Let me quickly mention Sarafina. A Kenyan friend mentioned how she cannot finish watching Sarafina because of the brutality and violence. In 2009, we went to Tanzania to work on a mission institute. One day we gave a Tanzanian missionary a lift, and Nkosi Sikelela iAfrika started playing. He immediately spoke about Sarafina and how hearing that song, used by us to beg God to please end wars and troubles in our country, made him weep. He then asked, “Don’t you hate white people for what was done to you?”

He could not fathom how people who were treated worse than family pets. People who were given less rights than family pets. People who were beaten, shot, killed could ever not come out scarred and hating their oppressor.

My mother is still traumatised today. One memory she is willing to give a brief overview of was when she went to go help the students in 1976 to peacefully march against the system that was intent on crushing the students’ minds and souls. She returned with rubber bullets in her knees. Yes, they-the protesters – seemed to have started it. But in her words, “They were threatening us. They had big dogs and guns, so we threw stones at them to leave us alone so we could march peacefully.” Instead, bullets were unleashed on them. Hector Petersen. A victim. All because they wanted to march peacefully to beg to be treated like this citizens of South Africa that they were. They didn’t hate. They just hurt.

Back to my school. It’s only in 1991 that I learnt there was a national anthem. At my school, we sang Nkosi Sikelela iAfrika. One day, at the carol service, we ended with it as usual. We were having a picnic on the lawn, sitting in our families, and if your class wasn’t singing, you’d sit with your parents and watch the others.

My father stood up while the rest of us sat down. He raised his arm and fist in that famous salute. I didn’t know what to do. Stand with him? Hide because now I was very visible in my Blackness? I sat. We sang that song with my father, the only black man there, standing up, fist raised.

He didn’t do it because he hated white people. He did it to protest that he, his wife, his 4 children and his daughter-in-law had to live in a small, two-bedroomed township house. He did it to protest against the fact that my childhood consisted of having to run indoors almost daily, trying to find relief from the searing tear gas that policemen were using. He protested how as the original citizen of the continent, he was forced to carry documentation that even a child was permitted to ask him for. He raised his fist in the air, standing tall while the rest of us sat on the grass because he was asking for freedom. He was begging for a time when he and his children would be viewed as human. He was praying  for the hatred to end. For us to be allowed to walk anywhere, to eat anywhere, to enjoy the sunset at any beach, to be allowed to sit in any part of the train. To be able to sit on a bench when tired. He didn’t hate, he hurt. He grieved. And he prayed.

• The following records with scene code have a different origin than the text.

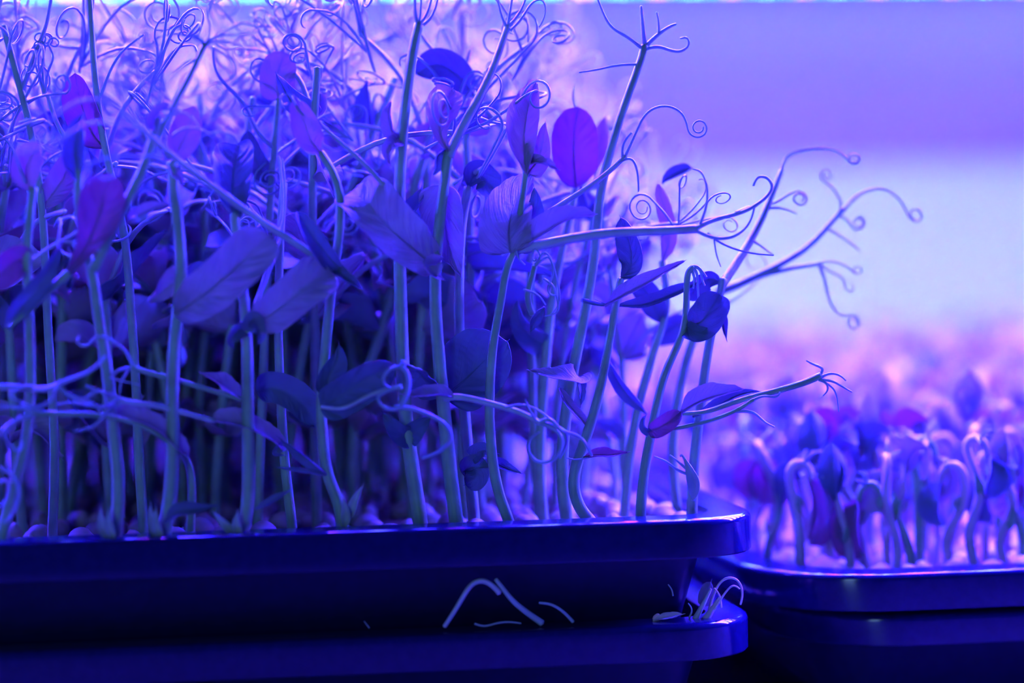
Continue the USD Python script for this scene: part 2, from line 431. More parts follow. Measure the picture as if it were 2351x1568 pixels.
def mat_bed(name, label, corner, yaw, z, W, D, left, seed):
    x0, x1 = (-W + 0.0122, -0.0122) if left else (0.0122, W - 0.0122)
    nx, ny = int(W / 0.004), int(D / 0.004)
    gx, gy = np.meshgrid(np.linspace(x0, x1, nx), np.linspace(0.0122, D - 0.0122, ny), indexing='ij')
    gz = (meshkit.fbm(np.stack([gx * 90, gy * 90, gx * 0], -1), 3, seed) - 0.5) * 0.004
    V = np.stack([gx, gy, gz], -1).reshape(-1, 3)
    i, j = np.meshgrid(np.arange(nx - 1), np.arange(ny - 1), indexing='ij')
    q = np.stack([i * ny + j, (i + 1) * ny + j, (i + 1) * ny + j + 1, i * ny + j + 1], -1).reshape(-1, 4)
    F = np.vstack([q[:, [0, 1, 2]], q[:, [0, 2, 3]]])
    t = thing(name, label, 'growing mat', (corner[0], corner[1], z), math.degrees(yaw))
    part(t, 'fibre_layer', (V, F), 'coir')


mat_bed('growing_mat', 'dark fibre growing mat under the tall pea shoots', CORNER_L, YAW_L, SOIL_L - 0.002, WL, DL, True, 1)
for k in range(3):
    mat_bed('growing_mat', 'fibre growing mat under the short sprouts, ' + ['front tray at right', 'middle tray at right', 'farthest tray at right'][k], local(CORNER_R, YAW_R, 0, k * (DR + 0.012)), YAW_R, SOIL_R - 0.003, 0.54, DR, False, 2 + k)

# ------------------------------------------------------------------ tall pea shoots, the ones the photograph shows one by one
PX = 0.11 * MM                               # one pixel of the photograph at the focused distance
CAT = 'pea shoot'


class Shoot:
    """One pea shoot: an Xform at its foot; stem, leaves, petioles (> tendrils), bracts are its parts. Points are (x, y[, extra depth in mm]) of the photograph on the plane d mm behind the tray front."""
    count = 0

    def __init__(self, label, d, stem, w, foot=True, material='stem_green', sides=12):
        Shoot.count += 1
        self.seed, self.d, self.k = Shoot.count * 100, d * MM, 0
        P = self.pts(stem)
        r = np.linspace(w[0], w[1], len(P)) * PX / 2
        if foot:                              # down to the growing mat
            t = P[0] - P[1]
            t = t / np.linalg.norm(t)
            drop = P[0][2] - (SOIL_L - 0.004)
            base = P[0] + np.array([t[0] * 0.2, t[1] * 0.2, -1]) * max(drop, 0.001)
            if drop > 0.004:
                P = np.vstack([base, P])
                r = np.concatenate([[r[0]], r])
            else:
                P[0] = base
        self.o = P[0].copy()
        self.prim = thing('pea_shoot', label, CAT, self.o)
        n = max(14, len(P) * 7)
        c = spline(P, n)
        rr = np.interp(np.linspace(0, 1, n), np.linspace(0, 1, len(r)), r)
        self.put(self.prim, 'stem', tube(c, rr, sides, 0.07, self.seed), material)

    def pts(self, pts):
        return np.array([at(p[0], p[1], self.d + (p[2] * MM if len(p) > 2 else 0)) for p in pts])

    def put(self, parent, name, g, material, label=None):
        v, f, u = g
        return part(parent, name, (v - self.o, f), material, True, u, label)

    def s(self):
        self.k += 1
        return self.seed + self.k

    def leaf(self, pts, wl, wr, prof='oval', roll=(0, 0), fold=15, mat='leaf_green', curl=0.25, wave=0.06, name='leaf', label=None, n=22):
        P = self.pts(pts)
        hint = EYE - P.mean(0)
        self.put(self.prim, name, leaf(P, hint, wl * PX, wr * PX, prof, roll, fold, curl, wave, self.s(), n), mat, label)
        return self

    def petiole(self, pts, w, mat='stem_green'):
        P = self.pts(pts)
        n = max(10, len(P) * 7)
        return self.put(self.prim, 'petiole', tube(spline(P, n), np.linspace(w[0], w[1], n) * PX / 2, 8, 0.05), mat)

    def tendril(self, pts, w=6, c=None, parent=None, mat='tendril_pale'):
        P = self.pts(pts)
        p = spline(P, max(10, len(P) * 7))
        if c:
            turns, a, b, sign = c
            rng = np.random.default_rng(self.s())
            p = coil(p, turns, a * PX, b * PX, (EYE - P[-1]) / 0.6 + rng.uniform(-0.5, 0.5, 3), sign, 0.00004)
        self.put(parent or self.prim, 'tendril', tube(p, np.linspace(w, w * 0.55, len(p)) * PX / 2, 6), mat)
        return self

    def bracts(self, *lists):
        for pts in lists:
            P = self.pts(pts)
            self.put(self.prim, 'bract', leaf(P, EYE - P.mean(0), 13 * PX, 13 * PX, 'lance', (0, 25), 30, 0.3, 0.03, self.s(), 12, 3), 'stem_pale')
        return self


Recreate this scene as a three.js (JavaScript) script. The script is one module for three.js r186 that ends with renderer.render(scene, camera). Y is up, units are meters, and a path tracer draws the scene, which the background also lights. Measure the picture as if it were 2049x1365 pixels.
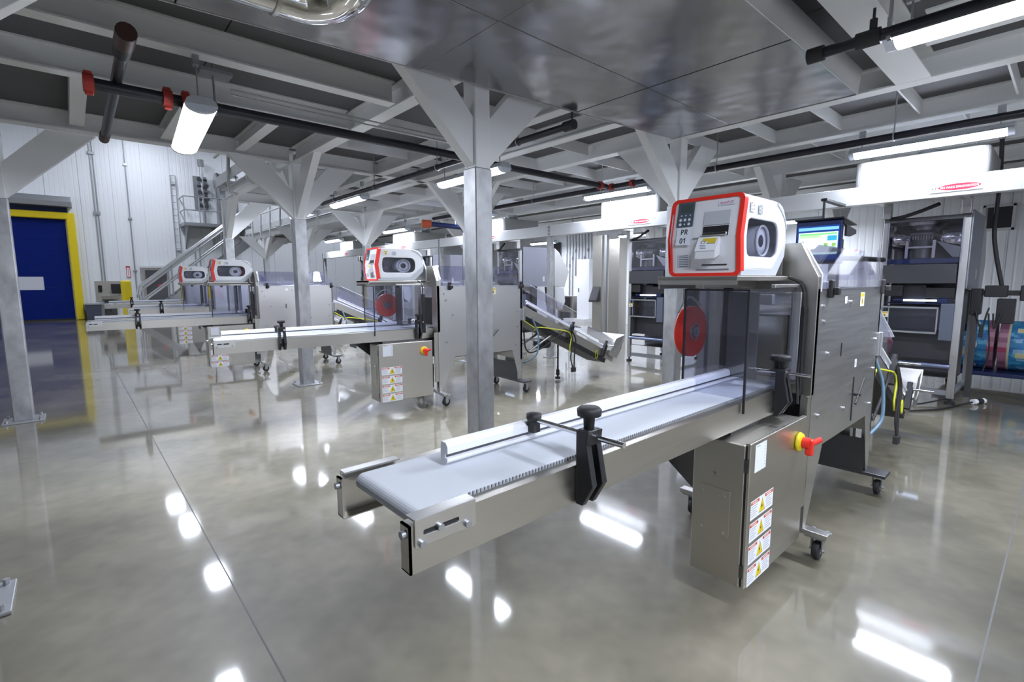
import * as THREE from 'three';
import { RoundedBoxGeometry } from 'three/addons/geometries/RoundedBoxGeometry.js';
import { mergeGeometries } from 'three/addons/utils/BufferGeometryUtils.js';
import { RectAreaLightUniformsLib } from 'three/addons/lights/RectAreaLightUniformsLib.js';

// ---------------------------------------------------------------- camera, light, exposure
const scene = new THREE.Scene();
scene.background = new THREE.Color(0x0a0b0d);
const FOCAL = 991.84, PITCH = 0.1193068, ROLL = -0.00556, YAW = 0.845011;
const camera = new THREE.PerspectiveCamera(2 * Math.atan(1365 / 2 / FOCAL) * 180 / Math.PI, 2049 / 1365, 0.05, 80);
{
  const f0 = new THREE.Vector3(Math.cos(YAW), 0, -Math.sin(YAW)), r0 = new THREE.Vector3(Math.sin(YAW), 0, Math.cos(YAW)), u0 = new THREE.Vector3(0, 1, 0);
  const fwd = f0.clone().multiplyScalar(Math.cos(PITCH)).addScaledVector(u0, -Math.sin(PITCH));
  const up = u0.clone().multiplyScalar(Math.cos(PITCH)).addScaledVector(f0, Math.sin(PITCH));
  const right = r0.clone().multiplyScalar(Math.cos(ROLL)).addScaledVector(up, Math.sin(ROLL));
  const up2 = up.clone().multiplyScalar(Math.cos(ROLL)).addScaledVector(r0, -Math.sin(ROLL));
  camera.quaternion.setFromRotationMatrix(new THREE.Matrix4().makeBasis(right, up2, fwd.clone().negate()));
  camera.position.set(0, 1.5, 0);
}
scene.add(camera);
const renderer = new THREE.WebGLRenderer({ antialias: true });
renderer.toneMapping = THREE.LinearToneMapping;
renderer.toneMappingExposure = 1.0;
renderer.shadowMap.enabled = true;
RectAreaLightUniformsLib.init();
const LAMP_POWER = 130, LAMP_GLOW = 32, BAY_POWER = 78, BAY_GLOW = 18;
const LIGHT = 0xeaf1ff;
const LAMPS = [                               // middle of each tube lamp, its length; h: where it hangs, turn: twist on its hangers
  { p: [0.88, 2.78, -5.03], len: 1.5, w: 0.21, h: [0.58, -0.47], turn: -0.074 }, { p: [3.85, 2.8, -5.1], len: 1.35 }, { p: [3.8, 2.92, -8.6], len: 1.35 }, { p: [3.8, 2.92, -10.9], len: 1.2 },
  { p: [6.9, 2.95, -5.15], len: 1.35 }, { p: [6.9, 2.93, -1.17], len: 1.35 }, { p: [3.8, 2.92, -0.17], len: 1.4, w: 0.22 },
  { p: [6.9, 2.93, -8.95], len: 1.3 }, { p: [6.9, 2.93, -12.6], len: 1.3 }, { p: [6.9, 2.93, -16.9], len: 1.3 },
  { p: [10.1, 2.9, -4.6], len: 1.3 }, { p: [10.1, 2.9, -8.4], len: 1.3 }, { p: [10.1, 2.9, -12.2], len: 1.3 }, { p: [13.1, 2.9, -4.6], len: 1.3 }, { p: [13.1, 2.9, -9], len: 1.3 }, { p: [13.1, 2.9, -13], len: 1.3 },
  { p: [0.84, 2.8, 0.9], len: 1.5, w: 0.21, h: [0.3, -0.3], k: 0.6 }, { p: [3.8, 2.92, 2.7], len: 1.35, k: 0.6 }, { p: [6.9, 2.93, 2.4], len: 1.35, k: 0.6 }, { p: [0.84, 2.8, 3.6], len: 1.5, w: 0.21, h: [0.3, -0.3], k: 0.6 },
];
const BAYS = [[2.89, -18.07], [2.84, -22.8], [2.73, -25.5], [-6.5, -14], [-6.5, -19], [-6.5, -24], [8, -25], [12, -25]];

// ---------------------------------------------------------------- small tools
let seed = 7;
const rnd = () => ((seed = (seed * 1664525 + 1013904223) >>> 0) / 4294967296);
const V = (x, y, z) => new THREE.Vector3(x, y, z);
const bx = (x0, x1, y0, y1, z0, z1) => { const g = new THREE.BoxGeometry(Math.abs(x1 - x0), Math.abs(y1 - y0), Math.abs(z1 - z0)); g.translate((x0 + x1) / 2, (y0 + y1) / 2, (z0 + z1) / 2); return g; };
const rb = (x0, x1, y0, y1, z0, z1, r = 0.004, s = 2) => { const g = new RoundedBoxGeometry(Math.abs(x1 - x0), Math.abs(y1 - y0), Math.abs(z1 - z0), s, r); g.translate((x0 + x1) / 2, (y0 + y1) / 2, (z0 + z1) / 2); return g; };
function cyl(a, b, r, seg = 14, r2 = r) {
  const A = V(...a), B = V(...b), d = B.clone().sub(A), g = new THREE.CylinderGeometry(r2, r, d.length(), seg);
  g.applyQuaternion(new THREE.Quaternion().setFromUnitVectors(V(0, 1, 0), d.clone().normalize()));
  const m = A.add(B).multiplyScalar(0.5); g.translate(m.x, m.y, m.z); return g;
}
const tube = (pts, r, n = 40, rad = 8) => new THREE.TubeGeometry(new THREE.CatmullRomCurve3(pts.map(p => V(...p)), false, 'catmullrom', 0.4), n, r, rad);
function shapeOf(pts, holes = []) {
  const s = new THREE.Shape(pts.map(p => new THREE.Vector2(p[0], p[1])));
  for (const h of holes) s.holes.push(new THREE.Path(h.map(p => new THREE.Vector2(p[0], p[1]))));
  return s;
}
const exOpt = (d, b) => ({ depth: d, steps: 1, bevelEnabled: b > 0, bevelThickness: b, bevelSize: b, bevelOffset: -b, bevelSegments: 2, curveSegments: 10 });
function exXY(pts, z0, z1, holes = [], b = 0) { const g = new THREE.ExtrudeGeometry(shapeOf(pts, holes), exOpt(z1 - z0 - 2 * b, b)); g.translate(0, 0, z0 + b); return g; }
function exZY(pts, x0, x1, holes = [], b = 0) {       // points are (z, y), extruded along x
  const f = a => a.map(p => [-p[0], p[1]]);
  const g = new THREE.ExtrudeGeometry(shapeOf(f(pts), holes.map(f)), exOpt(x1 - x0 - 2 * b, b)); g.rotateY(Math.PI / 2); g.translate(x0 + b, 0, 0); return g;
}
function exXZ(pts, y0, y1, holes = [], b = 0) {       // points are (x, z), extruded upwards
  const f = a => a.map(p => [p[0], -p[1]]);
  const g = new THREE.ExtrudeGeometry(shapeOf(f(pts), holes.map(f)), exOpt(y1 - y0 - 2 * b, b)); g.rotateX(-Math.PI / 2); g.translate(0, y0 + b, 0); return g;
}
const rect = (x0, x1, y0, y1) => [[x0, y0], [x1, y0], [x1, y1], [x0, y1]];
function rrect(x0, x1, y0, y1, r, n = 5) {
  const o = []; const c = [[x1 - r, y0 + r, -90], [x1 - r, y1 - r, 0], [x0 + r, y1 - r, 90], [x0 + r, y0 + r, 180]];
  for (const [cx, cy, a] of c) for (let i = 0; i <= n; i++) { const t = (a + 90 * i / n) * Math.PI / 180; o.push([cx + r * Math.cos(t), cy + r * Math.sin(t)]); }
  return o;
}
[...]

Why do people tell us to forget what we saw? To ignore the scars on our backs? Remember Sarafina. Violence for no good reason. We were hurt when  all we wanted was peace. Freedom. We wanted equality, not revenge. And that is why I do not hate white people, even though too many are still talking and acting like they wish apartheid was still legal. All I want is true equality. To be seen as a person walking down the street, not a threat. To be viewed as a human, not a monkey. I don’t want to be defined by my skin (and then viewed as less than) instead of by my heart and soul. I want my hopes and dreams to matter more than the stereotypes and assumptions. I don’t hate. I pray. I hurt.  Arm raised up to show the struggle within. Begging for my children and their potential  children.

What I saw and lived. The fear I felt… How can you tell me to get over it when you don’t tell other victims of trauma to do the same? Where are the posts saying Britain should get over the war? Where are the comments saying that victims who were raped as children should not report their abusers today? When they tell us to get over it, to move on, they are saying our pain is not the same as others’ pain. And they are reminding us that we are less than, that we aren’t as human as the Queen who cried at a war memorial. Our experiences, emotions, mental and physical scars don’t matter as much as others’ do. This was our Holocaust. Let us grieve over it. We cannot forget. We lived it. It decided our present situation. It made us ‘who’ we are today. Don’t tell us what to do. Learn. Think of Sarafina and ask yourself how you would want to be treated if you lived like that for decades. Please don’t hate us anymore. And know that I don’t hate you. The hurt I feel is nothing I want anyone else to experience. You’re just a stranger. Someone whose heart and soul I want to get to know. I wish instead of hurting each other, we viewed each other as hearts and souls. Then and only then, could we build a rainbow nation, different but one. All hurting over the past but determined to never forget. Determined to learn from the past. Determined to heal what was broken. One rainbow. Beautiful in its differing colours.  That’s what our fists – metaphorical and otherwise – are raised for.